Apple and Meta Platforms (NASDAQ:META) have been fined €500 million ($570 million) and €200 million respectively by the European Commission for breaching the EU’s Digital Markets Act (DMA), a regulation designed to limit the dominance of tech giants and promote fair competition.
According to the Commission, Apple (NASDAQ:AAPL) failed to comply with DMA requirements by restricting App Store developers from freely informing users about alternative purchasing options outside the App Store. This limitation prevented consumers from accessing potentially cheaper offers, undermining competition and consumer choice.

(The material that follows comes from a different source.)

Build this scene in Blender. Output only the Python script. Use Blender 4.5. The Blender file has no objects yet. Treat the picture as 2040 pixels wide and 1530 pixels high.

Meta’s penalty stems from its “Consent or Pay” model on Facebook and Instagram, which forces EU users to either consent to personalized data use across both platforms or pay for an ad-free experience. The Commission determined this model failed to offer users a genuinely equivalent alternative that used less personal data, violating their right to freely consent.
Both companies have been issued cease-and-desist orders. While EU regulators can impose penalties of up to 10% of global revenue, the current fines remain well below that threshold. Apple plans to appeal the decision, arguing the ruling compromises user privacy and security and unfairly demands free access to proprietary technology. Meta criticized the penalty as a politically motivated move targeting U.S. firms, pointing to the timing of the announcement around recent transatlantic trade talks.
The enforcement of the DMA signals the EU’s intent to curb Big Tech’s influence and protect competition in digital markets. As regulatory scrutiny intensifies, global tech firms may need to reevaluate their business practices across Europe.